Some of the usual niggles in a book of this sort emerge, but they were mercifully few: the name of Culbert’s alma mater fluctuates between Canterbury University School of Art, Canterbury College School of Art, and, as if for good measure, Canterbury University College School of Art. The Govett-Brewster Art Gallery loses its hyphen here and there, and – worst of all, in my view – a font unsympathetic to enabling a macron over the long a vowel in Maori transmutes this to an ā in Te Pātaka Toi. While it is understandable in Making Light Work to privilege French diacritical marks, it seems inexplicable for any New Zealand publisher in the 21st first century to choose a font that fails to accommodate the ways of both. This aside, Making Light Work is a great summary, a readable assessment, an intelligent critique and an engaging contribution to the international history of New Zealand art.

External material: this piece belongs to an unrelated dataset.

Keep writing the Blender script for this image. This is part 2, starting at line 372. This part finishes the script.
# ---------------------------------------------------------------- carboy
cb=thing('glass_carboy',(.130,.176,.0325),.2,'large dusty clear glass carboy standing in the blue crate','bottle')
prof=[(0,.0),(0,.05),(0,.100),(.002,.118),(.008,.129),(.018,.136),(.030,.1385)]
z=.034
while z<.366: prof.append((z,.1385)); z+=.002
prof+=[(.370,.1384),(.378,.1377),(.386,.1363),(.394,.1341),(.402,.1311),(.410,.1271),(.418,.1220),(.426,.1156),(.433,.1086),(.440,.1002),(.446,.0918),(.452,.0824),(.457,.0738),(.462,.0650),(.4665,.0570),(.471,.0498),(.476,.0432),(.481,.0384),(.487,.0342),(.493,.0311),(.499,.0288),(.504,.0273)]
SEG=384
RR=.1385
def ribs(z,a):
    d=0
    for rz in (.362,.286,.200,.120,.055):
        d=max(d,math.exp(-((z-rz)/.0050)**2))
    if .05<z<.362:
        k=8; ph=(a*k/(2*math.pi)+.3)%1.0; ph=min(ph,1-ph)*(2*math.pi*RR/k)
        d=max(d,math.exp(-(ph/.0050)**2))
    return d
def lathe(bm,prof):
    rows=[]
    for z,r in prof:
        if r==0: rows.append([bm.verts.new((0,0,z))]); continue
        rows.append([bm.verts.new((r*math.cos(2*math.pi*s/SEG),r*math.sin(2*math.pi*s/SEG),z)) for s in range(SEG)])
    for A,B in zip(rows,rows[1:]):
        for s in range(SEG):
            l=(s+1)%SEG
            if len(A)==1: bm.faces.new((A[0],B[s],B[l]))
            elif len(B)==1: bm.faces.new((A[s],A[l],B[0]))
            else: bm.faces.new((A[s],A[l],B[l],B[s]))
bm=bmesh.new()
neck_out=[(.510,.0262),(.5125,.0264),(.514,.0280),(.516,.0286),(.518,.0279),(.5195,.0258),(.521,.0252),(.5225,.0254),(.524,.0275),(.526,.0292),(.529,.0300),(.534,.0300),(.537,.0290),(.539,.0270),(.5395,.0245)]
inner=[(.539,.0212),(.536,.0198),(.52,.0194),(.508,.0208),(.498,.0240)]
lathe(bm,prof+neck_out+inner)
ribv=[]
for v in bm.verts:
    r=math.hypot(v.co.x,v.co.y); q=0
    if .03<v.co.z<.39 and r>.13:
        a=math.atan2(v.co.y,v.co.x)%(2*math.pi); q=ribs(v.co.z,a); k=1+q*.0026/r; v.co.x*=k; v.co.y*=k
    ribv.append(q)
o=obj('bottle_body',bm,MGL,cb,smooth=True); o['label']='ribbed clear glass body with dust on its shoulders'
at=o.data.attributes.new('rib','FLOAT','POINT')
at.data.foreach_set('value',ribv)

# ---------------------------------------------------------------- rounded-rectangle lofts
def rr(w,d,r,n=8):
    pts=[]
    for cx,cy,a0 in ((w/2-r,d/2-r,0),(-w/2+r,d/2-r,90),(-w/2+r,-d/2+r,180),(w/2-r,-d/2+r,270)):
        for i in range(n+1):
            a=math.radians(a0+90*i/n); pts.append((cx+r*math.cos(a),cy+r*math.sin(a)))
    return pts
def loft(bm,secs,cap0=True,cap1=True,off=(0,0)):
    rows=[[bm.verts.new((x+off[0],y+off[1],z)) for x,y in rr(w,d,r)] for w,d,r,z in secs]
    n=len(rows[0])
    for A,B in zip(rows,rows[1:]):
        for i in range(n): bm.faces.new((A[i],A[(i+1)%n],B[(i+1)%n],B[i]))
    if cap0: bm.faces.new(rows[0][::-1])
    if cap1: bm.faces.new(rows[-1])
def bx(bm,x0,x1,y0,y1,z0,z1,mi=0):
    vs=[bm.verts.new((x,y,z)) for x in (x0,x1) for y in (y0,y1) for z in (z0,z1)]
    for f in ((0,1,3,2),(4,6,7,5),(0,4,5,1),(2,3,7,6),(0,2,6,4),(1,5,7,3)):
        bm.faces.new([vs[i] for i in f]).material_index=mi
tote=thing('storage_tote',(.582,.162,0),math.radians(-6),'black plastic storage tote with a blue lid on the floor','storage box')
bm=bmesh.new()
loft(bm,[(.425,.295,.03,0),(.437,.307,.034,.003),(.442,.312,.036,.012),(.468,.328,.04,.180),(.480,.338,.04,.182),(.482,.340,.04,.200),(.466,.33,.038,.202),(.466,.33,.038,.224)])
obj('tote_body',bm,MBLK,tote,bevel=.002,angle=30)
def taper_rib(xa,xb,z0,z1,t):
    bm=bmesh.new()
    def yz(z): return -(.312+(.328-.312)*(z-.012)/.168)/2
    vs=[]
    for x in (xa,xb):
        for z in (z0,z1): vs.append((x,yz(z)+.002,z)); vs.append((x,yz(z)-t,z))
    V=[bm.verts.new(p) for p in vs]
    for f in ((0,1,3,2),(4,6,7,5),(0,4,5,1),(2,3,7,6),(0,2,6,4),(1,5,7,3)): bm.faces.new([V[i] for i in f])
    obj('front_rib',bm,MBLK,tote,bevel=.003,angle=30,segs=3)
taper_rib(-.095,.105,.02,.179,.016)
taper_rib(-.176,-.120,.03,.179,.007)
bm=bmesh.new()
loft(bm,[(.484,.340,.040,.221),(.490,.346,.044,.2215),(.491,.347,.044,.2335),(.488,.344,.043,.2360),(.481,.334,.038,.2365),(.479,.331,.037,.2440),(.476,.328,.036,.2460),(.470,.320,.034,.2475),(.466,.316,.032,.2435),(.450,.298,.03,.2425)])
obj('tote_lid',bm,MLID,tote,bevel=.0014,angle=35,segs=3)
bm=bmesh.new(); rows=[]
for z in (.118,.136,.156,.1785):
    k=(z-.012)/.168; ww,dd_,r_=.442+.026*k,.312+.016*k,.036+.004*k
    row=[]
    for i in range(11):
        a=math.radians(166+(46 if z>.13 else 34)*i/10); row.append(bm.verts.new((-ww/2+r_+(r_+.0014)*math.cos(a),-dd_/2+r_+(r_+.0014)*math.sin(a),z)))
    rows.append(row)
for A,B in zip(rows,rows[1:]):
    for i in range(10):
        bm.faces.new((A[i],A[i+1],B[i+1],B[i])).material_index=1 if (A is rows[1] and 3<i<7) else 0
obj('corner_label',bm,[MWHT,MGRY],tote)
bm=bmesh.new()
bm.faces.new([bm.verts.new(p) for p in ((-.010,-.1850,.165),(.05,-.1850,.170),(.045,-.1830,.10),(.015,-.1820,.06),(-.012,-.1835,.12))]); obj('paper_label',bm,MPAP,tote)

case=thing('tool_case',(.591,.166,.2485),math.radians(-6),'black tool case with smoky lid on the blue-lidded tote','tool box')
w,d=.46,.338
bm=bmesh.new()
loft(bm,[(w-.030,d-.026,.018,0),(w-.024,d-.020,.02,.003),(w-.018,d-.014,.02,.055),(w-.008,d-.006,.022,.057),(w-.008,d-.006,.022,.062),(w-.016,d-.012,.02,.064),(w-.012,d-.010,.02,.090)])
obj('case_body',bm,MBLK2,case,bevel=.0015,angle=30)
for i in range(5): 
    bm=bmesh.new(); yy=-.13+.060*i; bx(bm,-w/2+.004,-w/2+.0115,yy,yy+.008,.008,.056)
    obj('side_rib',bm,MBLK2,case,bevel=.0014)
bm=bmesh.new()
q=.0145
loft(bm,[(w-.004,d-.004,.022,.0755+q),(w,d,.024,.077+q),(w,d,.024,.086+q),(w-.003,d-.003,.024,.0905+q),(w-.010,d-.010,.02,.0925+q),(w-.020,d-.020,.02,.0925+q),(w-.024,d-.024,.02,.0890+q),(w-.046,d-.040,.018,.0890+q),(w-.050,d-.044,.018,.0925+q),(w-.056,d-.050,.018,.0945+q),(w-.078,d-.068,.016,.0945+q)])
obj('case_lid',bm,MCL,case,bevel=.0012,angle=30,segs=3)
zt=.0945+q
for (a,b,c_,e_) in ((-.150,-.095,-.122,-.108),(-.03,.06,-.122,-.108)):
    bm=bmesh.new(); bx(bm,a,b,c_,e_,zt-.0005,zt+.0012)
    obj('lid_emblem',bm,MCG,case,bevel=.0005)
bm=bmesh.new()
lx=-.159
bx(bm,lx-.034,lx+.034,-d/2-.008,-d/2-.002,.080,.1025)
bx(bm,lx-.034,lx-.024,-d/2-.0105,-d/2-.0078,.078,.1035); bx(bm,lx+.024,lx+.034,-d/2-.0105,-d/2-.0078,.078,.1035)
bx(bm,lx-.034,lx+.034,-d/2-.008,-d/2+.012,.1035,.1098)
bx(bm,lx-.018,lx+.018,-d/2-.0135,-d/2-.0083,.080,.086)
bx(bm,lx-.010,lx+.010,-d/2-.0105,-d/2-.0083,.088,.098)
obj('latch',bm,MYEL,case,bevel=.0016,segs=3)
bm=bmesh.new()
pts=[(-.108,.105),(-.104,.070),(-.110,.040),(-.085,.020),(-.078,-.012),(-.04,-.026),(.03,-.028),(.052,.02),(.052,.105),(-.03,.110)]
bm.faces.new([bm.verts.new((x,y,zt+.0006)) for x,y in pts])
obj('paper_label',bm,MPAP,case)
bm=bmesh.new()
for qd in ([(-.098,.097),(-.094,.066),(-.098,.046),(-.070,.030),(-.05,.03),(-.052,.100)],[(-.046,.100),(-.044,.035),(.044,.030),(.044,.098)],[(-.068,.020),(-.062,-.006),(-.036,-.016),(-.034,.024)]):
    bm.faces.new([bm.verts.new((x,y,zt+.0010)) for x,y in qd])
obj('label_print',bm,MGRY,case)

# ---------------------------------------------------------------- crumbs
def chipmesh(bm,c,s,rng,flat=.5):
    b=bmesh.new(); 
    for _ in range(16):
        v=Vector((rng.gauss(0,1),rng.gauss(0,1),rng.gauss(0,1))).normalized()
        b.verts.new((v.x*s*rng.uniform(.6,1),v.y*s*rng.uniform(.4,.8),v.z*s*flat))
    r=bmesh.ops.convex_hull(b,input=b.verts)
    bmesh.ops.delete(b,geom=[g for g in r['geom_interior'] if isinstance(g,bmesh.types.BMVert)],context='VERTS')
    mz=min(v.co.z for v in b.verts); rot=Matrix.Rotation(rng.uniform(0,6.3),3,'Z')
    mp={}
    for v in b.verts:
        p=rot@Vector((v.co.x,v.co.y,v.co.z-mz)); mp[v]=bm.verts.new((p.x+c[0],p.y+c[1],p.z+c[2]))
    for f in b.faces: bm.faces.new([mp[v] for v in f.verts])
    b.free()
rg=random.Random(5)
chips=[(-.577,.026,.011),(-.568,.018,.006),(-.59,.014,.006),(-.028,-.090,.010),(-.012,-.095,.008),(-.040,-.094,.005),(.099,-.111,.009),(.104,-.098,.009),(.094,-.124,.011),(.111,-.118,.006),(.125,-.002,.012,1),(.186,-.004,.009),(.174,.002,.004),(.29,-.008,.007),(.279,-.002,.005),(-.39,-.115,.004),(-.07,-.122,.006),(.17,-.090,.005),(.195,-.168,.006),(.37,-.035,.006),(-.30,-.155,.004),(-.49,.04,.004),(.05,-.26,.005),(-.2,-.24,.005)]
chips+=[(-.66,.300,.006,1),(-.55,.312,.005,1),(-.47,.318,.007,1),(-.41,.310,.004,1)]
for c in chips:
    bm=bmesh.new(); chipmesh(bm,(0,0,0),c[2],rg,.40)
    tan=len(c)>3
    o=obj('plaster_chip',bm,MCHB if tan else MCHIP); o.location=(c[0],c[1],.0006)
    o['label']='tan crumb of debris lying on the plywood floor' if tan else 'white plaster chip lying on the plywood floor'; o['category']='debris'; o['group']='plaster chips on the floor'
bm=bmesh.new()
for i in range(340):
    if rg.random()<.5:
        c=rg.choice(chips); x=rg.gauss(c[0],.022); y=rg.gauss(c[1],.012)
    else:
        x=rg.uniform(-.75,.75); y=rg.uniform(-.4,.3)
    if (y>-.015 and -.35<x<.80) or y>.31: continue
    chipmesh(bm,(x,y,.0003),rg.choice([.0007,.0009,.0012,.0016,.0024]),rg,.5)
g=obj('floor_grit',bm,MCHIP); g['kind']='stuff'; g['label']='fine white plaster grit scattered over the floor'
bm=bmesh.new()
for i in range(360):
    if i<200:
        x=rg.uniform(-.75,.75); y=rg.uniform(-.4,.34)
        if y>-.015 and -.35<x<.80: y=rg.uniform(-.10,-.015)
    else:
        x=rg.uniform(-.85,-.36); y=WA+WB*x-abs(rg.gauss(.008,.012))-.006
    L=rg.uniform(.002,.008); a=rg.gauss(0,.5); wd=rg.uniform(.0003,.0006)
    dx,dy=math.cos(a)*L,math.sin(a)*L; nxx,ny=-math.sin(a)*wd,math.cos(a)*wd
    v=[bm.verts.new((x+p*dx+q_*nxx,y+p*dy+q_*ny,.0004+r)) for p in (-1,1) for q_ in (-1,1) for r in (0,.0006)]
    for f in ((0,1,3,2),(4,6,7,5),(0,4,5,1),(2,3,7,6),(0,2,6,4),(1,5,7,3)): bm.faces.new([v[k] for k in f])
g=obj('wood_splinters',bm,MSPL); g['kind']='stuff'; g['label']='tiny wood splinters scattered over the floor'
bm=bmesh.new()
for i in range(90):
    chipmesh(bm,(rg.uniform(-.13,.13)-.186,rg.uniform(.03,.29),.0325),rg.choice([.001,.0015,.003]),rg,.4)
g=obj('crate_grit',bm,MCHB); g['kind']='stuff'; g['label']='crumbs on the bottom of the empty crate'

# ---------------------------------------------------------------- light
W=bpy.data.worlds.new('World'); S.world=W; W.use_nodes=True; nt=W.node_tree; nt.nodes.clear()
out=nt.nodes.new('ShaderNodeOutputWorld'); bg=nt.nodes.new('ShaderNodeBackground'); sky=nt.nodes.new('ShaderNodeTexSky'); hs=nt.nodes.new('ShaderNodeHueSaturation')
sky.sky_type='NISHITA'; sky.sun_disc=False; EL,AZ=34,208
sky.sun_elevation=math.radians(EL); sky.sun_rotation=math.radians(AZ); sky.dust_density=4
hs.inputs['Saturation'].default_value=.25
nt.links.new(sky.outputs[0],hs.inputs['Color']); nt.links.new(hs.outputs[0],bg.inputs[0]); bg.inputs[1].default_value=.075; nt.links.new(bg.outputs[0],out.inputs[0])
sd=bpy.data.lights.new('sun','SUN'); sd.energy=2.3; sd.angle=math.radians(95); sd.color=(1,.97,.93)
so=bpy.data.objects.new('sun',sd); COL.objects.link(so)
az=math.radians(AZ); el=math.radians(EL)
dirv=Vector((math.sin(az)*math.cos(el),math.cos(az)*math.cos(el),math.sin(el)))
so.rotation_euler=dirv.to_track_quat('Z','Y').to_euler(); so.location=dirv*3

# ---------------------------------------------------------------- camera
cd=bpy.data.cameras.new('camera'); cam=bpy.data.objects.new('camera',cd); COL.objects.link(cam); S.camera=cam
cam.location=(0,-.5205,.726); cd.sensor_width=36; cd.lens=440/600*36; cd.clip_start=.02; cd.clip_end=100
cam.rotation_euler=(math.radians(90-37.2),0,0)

For me, the pleasures of reading the book are almost inextricable from a certain pleasure of anticipation. For it is now almost two years since Christchurch Art Gallery purchased Pacific Flotsam, 2007. As this review was being finished, Culbert’s daughter Colette arrived at the back entrance of the gallery direct from London with the artist’s careful instructions for its installation. The drawings are consummate, almost works of art in their own right. They provide a foolproof, detailed and personal guide for our designers and technicians to install the piece. I find myself looking forward to spending time with Pacific Flotsam – even more than before. This purchase, the large newly-configured space it will occupy, and the summary title of our collections display, “Brought to light”, all seem so very right.
Jenny Harper is director of Christchurch Art Gallery Te Puna o Waiwhetu.